Kern noted in her video that when an immigrant turns eighteen, he or she is no longer able to derive citizenship from a parent who naturalizes. “Until Ilhan Omar provides proof of her U.S. citizenship, rather than thinking of her as a dual citizen, we will think of her as a Somali nationalist. Ilhan Omar, the American people have a right to know,” Kern punctuated the video.
Kern obtained confirmation from the Minnesota Legislative Reference Library that Omar’s office had, in fact, made the request for the change in her birth year.
In its response to Kern’s complaint, the FEC stated she could submit “additional information” on her claim should it become available. In a letter dated September 6, 2023, USCIS Information Management Liaison Section Chief of the “DHS-USCIS-IRIS-NRC-Immigration Information Integrity Branch (IIIB)” Douglas C. Marr confirmed to Kern that USCIS possesses no record of Nur Omar Mohamed’s naturalization by enclosing a “Certificate of Nonexistence of Record” for the subject individual.

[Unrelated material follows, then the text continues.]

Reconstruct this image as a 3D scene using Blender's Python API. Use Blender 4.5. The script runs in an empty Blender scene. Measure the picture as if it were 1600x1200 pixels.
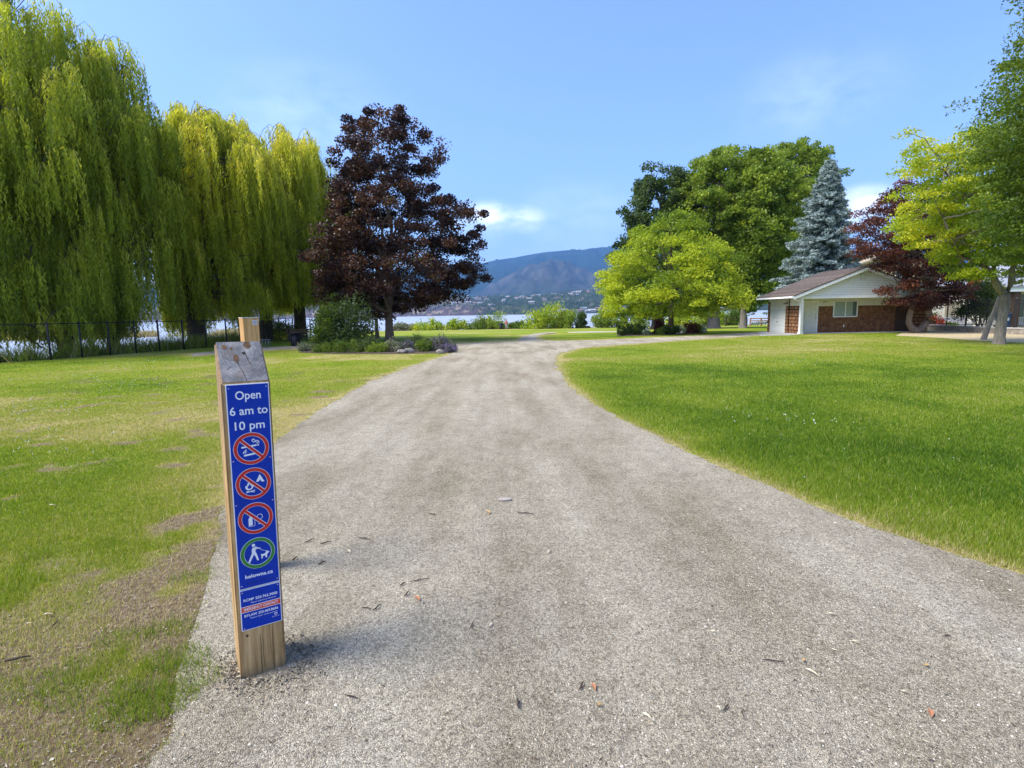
import bpy, bmesh, math, random
import numpy as np
from mathutils import Vector, Matrix
from mathutils.geometry import tessellate_polygon

# ------------------------------------------------------------------ camera, sky, sun, exposure
sc = bpy.context.scene
FPX, EYE = 844.0, 1.6
PITCH = math.atan(110 / FPX)
ROLL = math.radians(-1.0)
cam = bpy.data.cameras.new('camera')
cam.sensor_width = 36; cam.lens = 36 * FPX / 1600
cam.clip_start = 0.05; cam.clip_end = 60000
camo = bpy.data.objects.new('camera', cam); sc.collection.objects.link(camo)
camo.matrix_world = Matrix.Translation((0, 0, EYE)) @ Matrix.Rotation(math.pi/2 - PITCH, 4, 'X') @ Matrix.Rotation(ROLL, 4, 'Z')
sc.camera = camo

SUN_EL = math.radians(54)
TO_SUN = Vector((-0.966*math.cos(SUN_EL), -0.26*math.cos(SUN_EL), math.sin(SUN_EL)))
world = bpy.data.worlds.new('World'); sc.world = world; world.use_nodes = True
nt = world.node_tree; nt.nodes.clear()
def wn(t, **k):
    n = nt.nodes.new(t)
    for a, b in k.items(): setattr(n, a, b)
    return n
wo = wn('ShaderNodeOutputWorld'); bg = wn('ShaderNodeBackground'); sky = wn('ShaderNodeTexSky')
sky.sky_type = 'NISHITA'; sky.sun_disc = False
sky.sun_elevation = SUN_EL; sky.sun_rotation = math.atan2(TO_SUN.x, TO_SUN.y)
sky.air_density = 1.0; sky.dust_density = 1.5; sky.ozone_density = 2.6
bg.inputs['Strength'].default_value = 0.125
tc = wn('ShaderNodeTexCoord')
def sky_dir(px, py):
    c = Matrix.Rotation(math.pi/2 - PITCH, 3, 'X') @ Matrix.Rotation(ROLL, 3, 'Z') @ Vector(((px-800)/FPX, -(py-600)/FPX, -1))
    return c.normalized()
cn = wn('ShaderNodeTexNoise'); cn.inputs['Scale'].default_value = 14; cn.inputs['Detail'].default_value = 8; cn.inputs['Roughness'].default_value = .6
cm = wn('ShaderNodeMapping'); cm.inputs['Scale'].default_value = (1, 1, 2.2)
nt.links.new(tc.outputs['Generated'], cm.inputs[0]); nt.links.new(cm.outputs[0], cn.inputs['Vector'])
acc = None
for (px, py, rad, amp) in [(768, 338, .035, 1.1), (815, 343, .035, .65), (740, 352, .05, .4), (1350, 318, .035, 1.15), (1322, 338, .04, .9), (1385, 335, .05, .8), (1270, 150, .08, .12), (480, 180, .10, .12), (900, 345, .09, .15), (250, 430, .10, .8)]:
    d = sky_dir(px, py)
    su = wn('ShaderNodeVectorMath', operation='SUBTRACT'); su.inputs[1].default_value = d
    nt.links.new(tc.outputs['Generated'], su.inputs[0])
    mu = wn('ShaderNodeVectorMath', operation='MULTIPLY'); mu.inputs[1].default_value = (1, 1, 1.9)
    nt.links.new(su.outputs[0], mu.inputs[0])
    ln = wn('ShaderNodeVectorMath', operation='LENGTH'); nt.links.new(mu.outputs[0], ln.inputs[0])
    mr = wn('ShaderNodeMapRange'); mr.interpolation_type = 'SMOOTHSTEP'
    mr.inputs['From Min'].default_value = 0; mr.inputs['From Max'].default_value = rad * 1.9
    mr.inputs['To Min'].default_value = amp; mr.inputs['To Max'].default_value = 0
    nt.links.new(ln.outputs['Value'], mr.inputs['Value'])
    if acc is None: acc = mr.outputs[0]
    else:
        ad = wn('ShaderNodeMath', operation='MAXIMUM'); nt.links.new(acc, ad.inputs[0]); nt.links.new(mr.outputs[0], ad.inputs[1]); acc = ad.outputs[0]
nm = wn('ShaderNodeMapRange'); nm.inputs['From Min'].default_value = .30; nm.inputs['From Max'].default_value = .62; nm.inputs['To Min'].default_value = 0; nm.inputs['To Max'].default_value = 1.0
nt.links.new(cn.outputs['Fac'], nm.inputs['Value'])
cmul = wn('ShaderNodeMath', operation='MULTIPLY', use_clamp=True); nt.links.new(acc, cmul.inputs[0]); nt.links.new(nm.outputs[0], cmul.inputs[1])
grade = wn('ShaderNodeMix', data_type='RGBA', blend_type='MULTIPLY'); grade.inputs[0].default_value = 1
nt.links.new(sky.outputs[0], grade.inputs[6]); grade.inputs[7].default_value = (0.73, 0.765, .955, 1)
cmix = wn('ShaderNodeMix', data_type='RGBA'); cmix.inputs[7].default_value = (7.6, 7.8, 8.2, 1)
nt.links.new(cmul.outputs[0], cmix.inputs[0]); nt.links.new(grade.outputs[2], cmix.inputs[6])
nt.links.new(cmix.outputs[2], bg.inputs['Color']); nt.links.new(bg.outputs[0], wo.inputs[0])

sl = bpy.data.lights.new('sun', 'SUN'); sl.energy = 2.1; sl.angle = math.radians(28.0); sl.color = (1, .955, .88)
so = bpy.data.objects.new('sun', sl); sc.collection.objects.link(so)
so.rotation_euler = TO_SUN.to_track_quat('Z', 'Y').to_euler()
sc.view_settings.view_transform = 'Standard'; sc.view_settings.look = 'None'
sc.view_settings.exposure = 1.58; sc.view_settings.gamma = 1; sc.view_settings.use_curve_mapping = False
sc.cycles.max_bounces = 8; sc.cycles.transparent_max_bounces = 8; sc.cycles.volume_bounces = 0

# ------------------------------------------------------------------ helpers
RS = np.random.RandomState(7); random.seed(7)
Rm = np.array(Matrix.Rotation(math.pi/2 - PITCH, 3, 'X') @ Matrix.Rotation(ROLL, 3, 'Z'))
def at(px, py, D):
    r = Rm @ np.array([(px-800)/FPX, -(py-600)/FPX, -1.0]); k = D / r[1]
    return np.array([r[0]*k, D, EYE + r[2]*k])
def gd(px, py, z=0.0):
    r = Rm @ np.array([(px-800)/FPX, -(py-600)/FPX, -1.0]); k = (z-EYE) / r[2]
    return np.array([r[0]*k, r[1]*k])
def X_at(px, D, py=500): return float(at(px, py, D)[0])

def vnoise(x, y, seed=0):
    xi = np.floor(x).astype(np.int64); yi = np.floor(y).astype(np.int64); xf = x-xi; yf = y-yi
    def h(a, b):
        n = (a*374761393 + b*668265263 + seed*1442695041) & 0xffffffff
        n = ((n ^ (n >> 13)) * 1274126177) & 0xffffffff
        return ((n ^ (n >> 16)) & 0xffff) / 65535.0
    u = xf*xf*(3-2*xf); v = yf*yf*(3-2*yf)
    return (h(xi, yi)*(1-u)+h(xi+1, yi)*u)*(1-v) + (h(xi, yi+1)*(1-u)+h(xi+1, yi+1)*u)*v
def fbm(x, y, seed=0, o=4):
    x = np.asarray(x, float); y = np.asarray(y, float); s = 0; a = 1; t = 0
    for i in range(o): s = s + a*vnoise(x*2**i, y*2**i, seed+i*17); t += a; a *= .5
    return s/t
def sstep(a, b, x): t = np.clip((x-a)/(b-a), 0, 1); return t*t*(3-2*t)

def tag(o, label=None, cat=None, group=None, kind=None):
    if label: o['label'] = label
    if cat: o['category'] = cat
    if group: o['group'] = group
    if kind: o['kind'] = kind
    return o
def empty(name, loc=(0, 0, 0), rz=0, label=None, cat=None, group=None):
    o = bpy.data.objects.new(name, None); sc.collection.objects.link(o)
    o.location = loc; o.rotation_euler = (0, 0, rz); o.empty_display_size = .2
    return tag(o, label, cat, group)
def link(name, me, parent=None):
    o = bpy.data.objects.new(name, me); sc.collection.objects.link(o); o.parent = parent; return o

def np_mesh(name, verts, faces, mats, parent=None, fattr=None, smooth=False, midx=None, vcol=None):
    verts = np.asarray(verts, np.float32); faces = np.asarray(faces, np.int32)
    n, k = faces.shape
    me = bpy.data.meshes.new(name)
    me.vertices.add(len(verts)); me.vertices.foreach_set('co', verts.ravel())
    me.loops.add(n*k); me.loops.foreach_set('vertex_index', faces.ravel())
    me.polygons.add(n); me.polygons.foreach_set('loop_start', np.arange(0, n*k, k, dtype=np.int32))
    me.update(calc_edges=True)
    if fattr:
        for an, arr in fattr.items():
            a = me.attributes.new(an, 'FLOAT', 'FACE' if len(arr) == n else 'POINT'); a.data.foreach_set('value', np.asarray(arr, np.float32))
    if vcol is not None:
        a = me.attributes.new('tint', 'FLOAT_COLOR', 'POINT'); a.data.foreach_set('color', np.asarray(vcol, np.float32).ravel())
    for m in (mats if isinstance(mats, (list, tuple)) else [mats]): me.materials.append(m)
    if midx is not None: me.polygons.foreach_set('material_index', np.asarray(midx, np.int32))
    if smooth: me.polygons.foreach_set('use_smooth', np.ones(n, bool))
    me.update()
    return link(name, me, parent)

class MB:
    def __init__(s): s.bm = bmesh.new()
    def box(s, x0, x1, y0, y1, z0, z1, mi=0, bev=0, rot=0, c=None):
        r = bmesh.ops.create_cube(s.bm, size=1); vs = r['verts']
        for v in vs: v.co = Vector(((x0+x1)/2+v.co.x*(x1-x0), (y0+y1)/2+v.co.y*(y1-y0), (z0+z1)/2+v.co.z*(z1-z0)))
        if rot: bmesh.ops.rotate(s.bm, verts=vs, cent=c or ((x0+x1)/2, (y0+y1)/2, 0), matrix=Matrix.Rotation(rot, 3, 'Z'))
        fs = set(f for v in vs for f in v.link_faces)
        for f in fs: f.material_index = mi
        if bev:
            bmesh.ops.bevel(s.bm, geom=list(set(e for f in fs for e in f.edges)), offset=bev, segments=1, affect='EDGES')
        return s
    def tube(s, pts, rad, n=8, mi=0, cap=True, smooth=True):
        pts = [Vector([float(c) for c in p]) for p in pts]
        if not isinstance(rad, (list, tuple)): rad = [rad]*len(pts)
        rings = []; up = Vector((.13, .21, 1)).normalized()
        for i, p in enumerate(pts):
            d = (pts[min(i+1, len(pts)-1)] - pts[max(i-1, 0)])
            if d.length < 1e-9: d = Vector((0, 0, 1))
            d.normalize(); a = d.cross(up if abs(d.dot(up)) < .95 else Vector((1, 0, 0))).normalized(); b = d.cross(a)
            rings.append([s.bm.verts.new(p + float(rad[i])*(math.cos(2*math.pi*k/n)*a + math.sin(2*math.pi*k/n)*b)) for k in range(n)])
        for i in range(len(rings)-1):
            for k in range(n):
                f = s.bm.faces.new((rings[i][k], rings[i][(k+1) % n], rings[i+1][(k+1) % n], rings[i+1][k])); f.material_index = mi; f.smooth = smooth
        if cap:
            for r in (rings[0][::-1], rings[-1]):
                f = s.bm.faces.new(r); f.material_index = mi
        return s
    def poly(s, vs, mi=0):
        f = s.bm.faces.new([s.bm.verts.new(v) for v in vs]); f.material_index = mi; return s
    def prism(s, pts, axis, a, b, mi=0):
        # pts 2D outline; axis: 'y' -> (x,z) profile extruded in y ; 'z' -> (x,y) extruded in z
        mk = (lambda p, t: (p[0], t, p[1])) if axis == 'y' else ((lambda p, t: (p[0], p[1], t)) if axis == 'z' else (lambda p, t: (t, p[0], p[1])))
        A = [s.bm.verts.new(mk(p, a)) for p in pts]; B = [s.bm.verts.new(mk(p, b)) for p in pts]
        n = len(pts)
        fs = [s.bm.faces.new(A), s.bm.faces.new(B[::-1])] + [s.bm.faces.new((A[i], B[i], B[(i+1) % n], A[(i+1) % n])) for i in range(n)]
        for f in fs: f.material_index = mi
        return s
    def build(s, name, mats, parent=None):
        bmesh.ops.recalc_face_normals(s.bm, faces=s.bm.faces)
        me = bpy.data.meshes.new(name); s.bm.to_mesh(me); s.bm.free()
        for m in (mats if isinstance(mats, (list, tuple)) else [mats]): me.materials.append(m)
        return link(name, me, parent)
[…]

Kern did not receive the certificate until late last month, after which she submitted it to the FEC to augment her complaint.
The fifth and final page of Kern’s additional documentation to the FEC contains Omar’s June 5, 2018 Affidavit of Candidacy affirming that, in regard to her seeking a seat in the U.S. House of Representatives, she “will be an inhabitant of this state when elected and I will be at least thirty years old and a citizen of the United States for not less than nine years on the next January 3rd, or if filed at special election, within twenty-one days after the election.”
As The Post & Email reported, “In 2019, a finding by the Minnesota Campaign Finance and Public Disclosure Board declared Omar had ‘repeatedly’ misused campaign funds for personal matters, for which she was ordered to reimburse her campaign committee just under $3,500 and pay a $500 fine.”
Questions regarding Omar’s marriages have been raised but as yet remain unanswered.